Griechenlands Wirtschaftskrise ist ohne Marshallplan zur wirtschaftlichen Gesundung des Landes kaum zu bewältigen. Ob dafür die rund 13 Milliarden Euro reichen, die aus einem Fonds bereit gestellt werden sollen, wird sich schnell zeigen. Das kleinste Mitgliedsland der EU, mit gerade einmal neun Millionen Einwohnern, war in einer dramatischen, zu Teilen auch selbstverschuldeten Staatskrise und drohte unterzugehen. Korruption und eine überbordende, aber völlig ineffiziente Bürokratie tragen dazu bei. In den Hauptstädten der europäischen Mitgliedsländer zeigte sich dazu nur geringe Bereitschaft, so etwas wie Solidarität mit einem Mitglied zu zeigen, das vor allem auch wegen der weltweit in die Krise geratene Finanzmärkte besonders gebeutelt ist. Es gibt in Europa kein Land, das in ähnlicher Weise von den Reichen des Landes ausgeplündert wurde, das ihnen vor allem als Steueroase dient, die nicht nur den Reedern Steuerfreiheit zusichert. Diesen Oligarchen kündigte Alexis Tsipras nach der Nachtsitzung in Brüssel den Kampf an.
Reformen sind dringend, die Griechenland wirklich gesunden lassen.
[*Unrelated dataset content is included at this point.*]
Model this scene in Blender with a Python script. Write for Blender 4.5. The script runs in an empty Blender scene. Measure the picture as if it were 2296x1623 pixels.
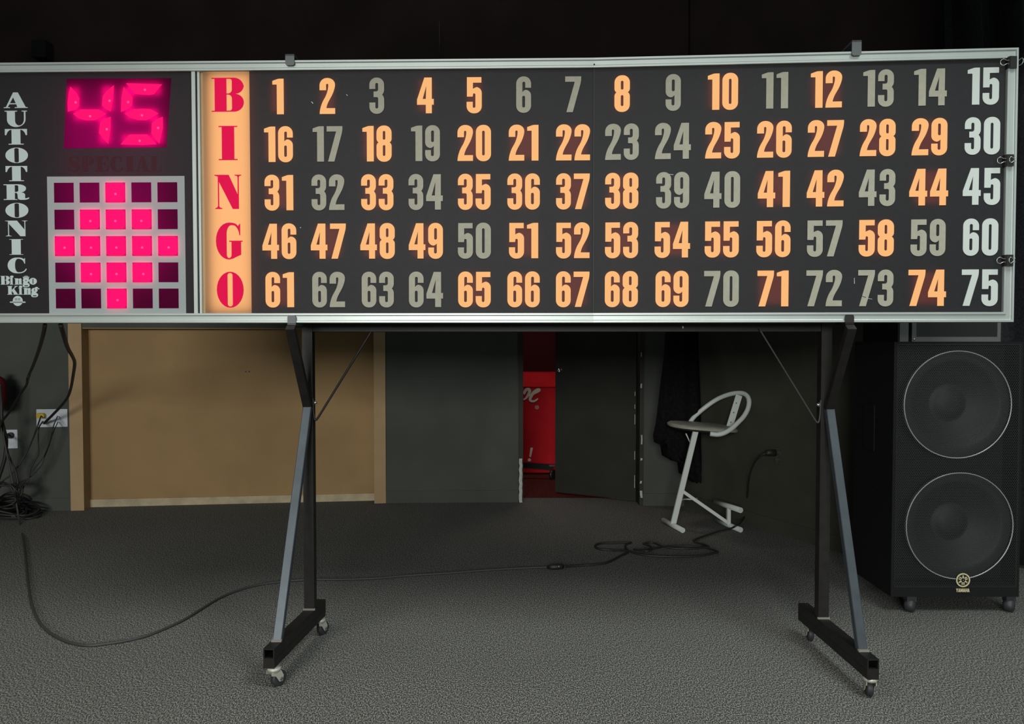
import bpy, bmesh, math, random
from mathutils import Vector, Matrix
from mathutils.geometry import tessellate_polygon
random.seed(7)
sc = bpy.context.scene
COL = sc.collection

# ------------------------------------------------------------------ camera, world, lights, exposure
FPX, W, H = 1750.0, 2296.0, 1623.0
CAMZ = 1.15
PITCH = math.atan((H / 2 - 760.0) / FPX)
cd = bpy.data.cameras.new('camera')
cd.sensor_fit = 'HORIZONTAL'; cd.sensor_width = 36.0; cd.lens = 36.0 * FPX / W
cd.clip_start = 0.02; cd.clip_end = 60
cam = bpy.data.objects.new('camera', cd); COL.objects.link(cam)
cam.location = (0, 0, CAMZ); cam.rotation_euler = (math.pi / 2 - PITCH, 0, 0)
sc.camera = cam

world = bpy.data.worlds.new('world'); sc.world = world
world.use_nodes = True
bg = world.node_tree.nodes['Background']
bg.inputs[0].default_value = (0.80, 0.92, 0.90, 1); bg.inputs[1].default_value = 0.28

def area(name, loc, target, size, power, color, spread=math.pi):
    l = bpy.data.lights.new(name, 'AREA'); l.shape = 'RECTANGLE'; l.size = size[0]; l.size_y = size[1]
    l.energy = power; l.color = color; l.spread = spread
    o = bpy.data.objects.new(name, l); COL.objects.link(o); o.location = loc
    o.rotation_euler = (Vector(target) - Vector(loc)).to_track_quat('-Z', 'Y').to_euler()
    return o
# two hall ceiling fixtures close to the stage; the far panel is fill, lowered and enlarged
area('hall_lamp_and_fill', (1.8, 0.9, 4.0), (1.7, 1.7, 0.0), (1.2, 1.6), 108, (0.92, 1.0, 0.97))
area('hall_lamp_and_fill', (-1.8, 0.9, 4.0), (-1.7, 1.7, 0.0), (1.2, 1.6), 58, (1.0, 0.99, 0.94))
area('hall_lamp_and_fill', (-1.5, -8.5, 2.6), (-1.0, 3.0, 0.9), (3.6, 1.7), 760, (1.0, 0.99, 0.94))

sc.view_settings.view_transform = 'Standard'; sc.view_settings.look = 'None'
sc.view_settings.gamma = 1.0; sc.view_settings.exposure = 0.0
sc.view_settings.use_curve_mapping = False

# ------------------------------------------------------------------ measuring helpers
def ray(px, py):
    x, up = px - W / 2, H / 2 - py
    c, s = math.cos(PITCH), math.sin(PITCH)
    return Vector((x, FPX * c + up * s, -FPX * s + up * c))
CAM = Vector((0, 0, CAMZ))
def at(px, py, Y):
    d = ray(px, py); return CAM + d * (Y / d.y)
def gr(px, py, z=0.0):
    d = ray(px, py); return CAM + d * ((z - CAMZ) / d.z)

# ------------------------------------------------------------------ materials
def s2l(c):
    return tuple(((v / 255) / 12.92 if v / 255 <= 0.04045 else ((v / 255 + 0.055) / 1.055) ** 2.4) for v in c)
def new_mat(name):
    m = bpy.data.materials.new(name); m.use_nodes = True
    nt = m.node_tree
    return m, nt, nt.nodes['Principled BSDF'], nt.nodes['Material Output']
def mat(name, base, rough=0.6, metal=0.0, emit=None, es=0.0, noise=0.0, nscale=30.0, bump=0.0, spec=0.5, detail=3.0):
    m, nt, b, out = new_mat(name)
    b.inputs['Base Color'].default_value = (*base, 1)
    b.inputs['Roughness'].default_value = rough; b.inputs['Metallic'].default_value = metal
    b.inputs['Specular IOR Level'].default_value = spec
    if emit:
        b.inputs['Emission Color'].default_value = (*emit, 1); b.inputs['Emission Strength'].default_value = es
    if noise or bump:
        tc = nt.nodes.new('ShaderNodeTexCoord'); n = nt.nodes.new('ShaderNodeTexNoise')
        n.inputs['Scale'].default_value = nscale; n.inputs['Detail'].default_value = detail
        nt.links.new(tc.outputs['Object'], n.inputs['Vector'])
        if noise:
            r = nt.nodes.new('ShaderNodeValToRGB')
            lo, hi = max(0, 1 - noise), 1 + noise
            r.color_ramp.elements[0].position = 0.3; r.color_ramp.elements[1].position = 0.7
            r.color_ramp.elements[0].color = (*[v * lo for v in base], 1)
            r.color_ramp.elements[1].color = (*[v * hi for v in base], 1)
            nt.links.new(n.outputs['Fac'], r.inputs['Fac']); nt.links.new(r.outputs['Color'], b.inputs['Base Color'])
        if bump:
            bp = nt.nodes.new('ShaderNodeBump'); bp.inputs['Strength'].default_value = bump; bp.inputs['Distance'].default_value = 0.004
            nt.links.new(n.outputs['Fac'], bp.inputs['Height']); nt.links.new(bp.outputs['Normal'], b.inputs['Normal'])
    return m
def translucent_mat(name, base, trans, fac, rough=0.5, spec=0.3, noise=0.0):
    m = mat(name, base, rough, noise=noise, nscale=60, spec=spec); nt = m.node_tree
    b = nt.nodes['Principled BSDF']; out = nt.nodes['Material Output']
    t = nt.nodes.new('ShaderNodeBsdfTranslucent'); t.inputs['Color'].default_value = (*trans, 1)
    mx = nt.nodes.new('ShaderNodeMixShader'); mx.inputs[0].default_value = fac
    nt.links.new(b.outputs[0], mx.inputs[1]); nt.links.new(t.outputs[0], mx.inputs[2]); nt.links.new(mx.outputs[0], out.inputs['Surface'])
    return m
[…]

Hoffentlich unterlassen es vor allem deutsche Politiker, Griechenland in diesem noch vor dem Land liegenden schmerzhaften Prozess weiter von oben herab zu behandeln. Lieblingsvokabel mancher deutscher Politiker sind die „Hausaufgaben“, die die Griechen endlich machen müssten. So spricht der deutsche Oberlehrer, und lässt erkennen, wie lästig ihm ein Land ist, in dem die Menschen anders ticken als es von uns Deutschen gern behauptet wird. Und nur ganz nebenbei: wem wäre erinnerlich, dass die Vorgänger von Tsipras, nicht nur aber vor allem Konservative Politiker, in ähnlicher Weise aufgerufen worden wären, endlich zu handeln und die viele Jahre kunstvoll gestaltete, jedenfalls geschönte Bilanz über Soll und Haben im Staatshaushalt endlich mit der Wirklichkeit abzugleichen. Dazu hatte Premier Tsipras bislang wenig Gelegenheit. Ob er dazu fähig ist, wird sich zeigen, wenn er Gelegenheit hat, das Amt auszufüllen, in das er vor fünf Monaten gewählt worden ist.